═══ Information shown ═══
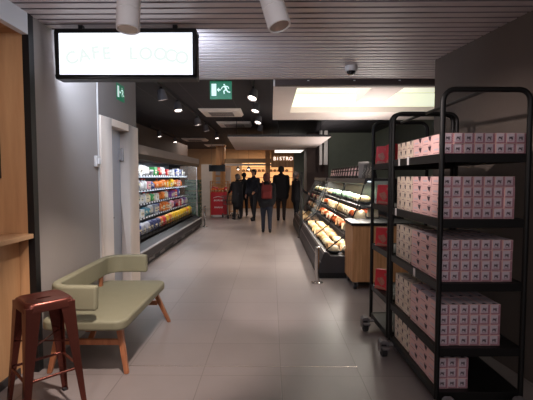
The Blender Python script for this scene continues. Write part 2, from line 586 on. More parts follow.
# ------------------------------------------------------------------ ceiling lamps etc
def spot_lamp(x, y, z, rx, ry, label, cap_z):
    t = empty('ceiling_spotlight', label, 'ceiling lamp', (x, y, cap_z))
    dz = z - cap_z - .062
    b = MB(); b.cyl((0, 0, 0), (0, 0, dz + 0.13), 0.026); b.cyl((0, 0, -0.03), (0, 0, 0), 0.055)
    b.build('ceiling_stem', M['lamp_white'], t, smooth=True)
    R = T3(0, 0, dz + 0.06) @ Matrix.Rotation(rx, 4, 'X') @ Matrix.Rotation(ry, 4, 'Y')
    b = MB()
    b.lathe([(0.02, 0.17), (0.060, 0.168), (0.064, 0.16), (0.064, 0.05), (0.060, 0.048), (0.060, 0.044), (0.064, 0.042), (0.064, -0.06), (0.058, -0.063), (0.054, -0.055), (0.04, -0.03)], 24, T=R)
    h = b.build('lamp_head', M['lamp_white'], t, smooth=True)
    b = MB(); b.lathe([(0.053, -0.058), (0.03, -0.035), (0.012, -0.032)], 24, T=R)
    b.build('reflector', M['lamp_reflector'], h, smooth=True)
    b = MB(); b.lathe([(0.016, -0.050), (0.014, -0.038)], 16, T=R)
    b.build('bulb', M['lamp_glow'], h, smooth=True)
    return t

spot_lamp(-0.786, 2.3, 2.37, math.radians(-8), 0, 'white cylinder spotlight hanging over the illuminated sign', 2.70)
spot_lamp(0.03, 2.3, 2.38, math.radians(-10), math.radians(-16), 'tilted white cylinder spotlight right of the illuminated sign', 2.70)

# track lights under the dark ceiling
def track_row(x, ys, row, tilt):
    b = MB(); b.box(x - 0.018, x + 0.018, 5.6 if x > -3 else 12, 14.2 if x > -3 else 16, 2.955, 2.998)
    tag(b.build('light_track', M['dark_plastic']), f'dark lighting track on the shop ceiling, {row}', 'light track')
    for i, yy in enumerate(ys):
        t = empty('track_spotlight', f'{ORD[i + 1]} track spotlight from the front on the {row} ceiling track', 'spotlight', (x, yy, 2.955), 0, f'track spotlights on the {row} track')
        b = MB(); b.cyl((0, 0, 0), (0, 0, -0.07), 0.014); b.box(-0.02, 0.02, -0.06, 0.06, -0.02, 0)
        b.build('bracket', M['dark_plastic'], t, smooth=False)
        R = T3(0, 0, -0.12) @ Matrix.Rotation(math.radians(tilt[i]), 4, 'X') @ Matrix.Rotation(math.radians(14 if x > -1 else -10), 4, 'Y')
        b = MB(); b.lathe([(0.03, 0.09), (0.055, 0.085), (0.075, 0.0), (0.082, -0.08), (0.075, -0.082), (0.068, -0.06)], 20, T=R)
        h = b.build('lamp_head', M['lamp_grey'], t, smooth=True)
        b = MB(); b.lathe([(0.068, -0.062), (0.064, -0.055)], 20, T=R)
        b.build('lens', M['lamp_glow'], h)
track_row(-1.78, (6.75, 7.9, 10.0, 11.3, 13.5), 'left', (8, -14, 0, 4, -8))
track_row(-0.29, (6.75, 8.0, 9.7, 11.3), 'middle', (-26, -18, -22, 8))
track_row(-3.5, (12.9, 15.0), 'far left', (-5, -10))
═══
* Work to complete:
Would you return the data exactly as written, without the pictures?

* Task result:
The Blender Python script for this scene continues. Write part 2, from line 586 on. More parts follow.
# ------------------------------------------------------------------ ceiling lamps etc
def spot_lamp(x, y, z, rx, ry, label, cap_z):
    t = empty('ceiling_spotlight', label, 'ceiling lamp', (x, y, cap_z))
    dz = z - cap_z - .062
    b = MB(); b.cyl((0, 0, 0), (0, 0, dz + 0.13), 0.026); b.cyl((0, 0, -0.03), (0, 0, 0), 0.055)
    b.build('ceiling_stem', M['lamp_white'], t, smooth=True)
    R = T3(0, 0, dz + 0.06) @ Matrix.Rotation(rx, 4, 'X') @ Matrix.Rotation(ry, 4, 'Y')
    b = MB()
    b.lathe([(0.02, 0.17), (0.060, 0.168), (0.064, 0.16), (0.064, 0.05), (0.060, 0.048), (0.060, 0.044), (0.064, 0.042), (0.064, -0.06), (0.058, -0.063), (0.054, -0.055), (0.04, -0.03)], 24, T=R)
    h = b.build('lamp_head', M['lamp_white'], t, smooth=True)
    b = MB(); b.lathe([(0.053, -0.058), (0.03, -0.035), (0.012, -0.032)], 24, T=R)
    b.build('reflector', M['lamp_reflector'], h, smooth=True)
    b = MB(); b.lathe([(0.016, -0.050), (0.014, -0.038)], 16, T=R)
    b.build('bulb', M['lamp_glow'], h, smooth=True)
    return t

spot_lamp(-0.786, 2.3, 2.37, math.radians(-8), 0, 'white cylinder spotlight hanging over the illuminated sign', 2.70)
spot_lamp(0.03, 2.3, 2.38, math.radians(-10), math.radians(-16), 'tilted white cylinder spotlight right of the illuminated sign', 2.70)

# track lights under the dark ceiling
def track_row(x, ys, row, tilt):
    b = MB(); b.box(x - 0.018, x + 0.018, 5.6 if x > -3 else 12, 14.2 if x > -3 else 16, 2.955, 2.998)
    tag(b.build('light_track', M['dark_plastic']), f'dark lighting track on the shop ceiling, {row}', 'light track')
    for i, yy in enumerate(ys):
        t = empty('track_spotlight', f'{ORD[i + 1]} track spotlight from the front on the {row} ceiling track', 'spotlight', (x, yy, 2.955), 0, f'track spotlights on the {row} track')
        b = MB(); b.cyl((0, 0, 0), (0, 0, -0.07), 0.014); b.box(-0.02, 0.02, -0.06, 0.06, -0.02, 0)
        b.build('bracket', M['dark_plastic'], t, smooth=False)
        R = T3(0, 0, -0.12) @ Matrix.Rotation(math.radians(tilt[i]), 4, 'X') @ Matrix.Rotation(math.radians(14 if x > -1 else -10), 4, 'Y')
        b = MB(); b.lathe([(0.03, 0.09), (0.055, 0.085), (0.075, 0.0), (0.082, -0.08), (0.075, -0.082), (0.068, -0.06)], 20, T=R)
        h = b.build('lamp_head', M['lamp_grey'], t, smooth=True)
        b = MB(); b.lathe([(0.068, -0.062), (0.064, -0.055)], 20, T=R)
        b.build('lens', M['lamp_glow'], h)
track_row(-1.78, (6.75, 7.9, 10.0, 11.3, 13.5), 'left', (8, -14, 0, 4, -8))
track_row(-0.29, (6.75, 8.0, 9.7, 11.3), 'middle', (-26, -18, -22, 8))
track_row(-3.5, (12.9, 15.0), 'far left', (-5, -10))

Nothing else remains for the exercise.